Cet effondrement de la demande pèse évidemment sur les prix. Dans cette période incertaine, les évolutions d’un trimestre sur l’autre, doivent donc être regardées avec prudence. «La baisse des prix de l’ordre de 10 % intervenue jusqu’ici a déjà amélioré la solvabilité des acheteurs. Mais elle est susceptible de se poursuivre - peut-être à un moindre rythme - au cours des prochains trimestres», considère Laurent Quignon, responsable de l’économie bancaire chez BNP-Paribas. Le marché a besoin de s’ajuster aux capacités contributives des acheteurs. Or entre 1998 et début 2008, l’immobilier a flambé : + 112 % de hausse en euros constants au niveau national et + 143 % à Paris ! Soit une multiplication des prix par 2,12 pour l’Hexagone et par 2,43 dans la capitale. L’immobilier a fait le grand écart au regard de l’évolution du revenu des ménages.
Certes ces hausses vertigineuses ont été en partie amorties par la baisse concomitante des taux d’intérêt et l’allongement de la durée des emprunts. Mais pas au point de maintenir intacte la solvabilité des ménages qui ont des projets résidentiels. Aussi nombre d’économistes s’accordent à dire que l’immobilier «demeure surévalué» et que le «marché est à la recherche de nouveaux prix d’équilibre». L’immobilier serait selon les sources, de 20 % à 30 % trop cher par rapport «à sa valeur fondamentale». «Le risque lié à l’investissement immobilier n’est pas suffisamment rémunéré comparé à un investissement dans un emprunt d’Etat à long terme», pointe Laurent Quignon. Des ajustements à la baisse sont nécessaires pour revenir à une «valeur fondamentale» correcte. Economiste au Crédit agricole, Olivier Eluère prédit que l’an prochain, on assistera à une «légère reprise du nombre de transactions dans l’ancien mais en sachant qu’on est descendu très bas courant 2009». Mais pour lui, «la baisse des prix va continuer en 2010. Elle sera légère. De l’ordre de 3 %. Puis en 2011, les prix vont probablement se stabiliser», prédit cet économiste. Pas de krach en vue donc, mais des prix en pente douce.
PTZ. Et puis il y a la situation économique morose. Les prévisions font état d’une croissance très molle l’an prochain : de 0,75 à 1,5 %. «L’économie va continuer à détruire des emplois. La hausse du chômage va se poursuivre», font observer ces économistes. Un climat ambiant pas très propice pour les ménages qui s’engagent dans des emprunts d’une vingtaine d’années. Mathilde Lemoine a calculé que «la seule hausse du chômage aura pour impact une baisse des prix de l’immobilier de 2 %».

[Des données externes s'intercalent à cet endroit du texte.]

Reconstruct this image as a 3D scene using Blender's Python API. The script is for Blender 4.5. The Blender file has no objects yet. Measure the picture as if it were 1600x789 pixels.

Au-delà de ces aspects macroéconomiques, la fin du doublement du prêt à taux zéro (PTZ) dans le neuf mi-2010, la probable hausse des taux d’intérêts au même moment et la moindre réduction des intérêts d’emprunts sur les prêts immobiliers dans le neuf - à part pour les rares logements répondant à la norme BBC (bâtiments basse consommation d’énergie) - vont peser sur le marché. Cette situation aura un impact très négatif sur les primo-accédants dont le budget est très serré. Il semble donc prématuré de laisser planer l’idée que les prix vont repartir à la hausse, d’autant que c’est leur niveau très élevé qui a provoqué un écroulement du nombre de transactions en 2009.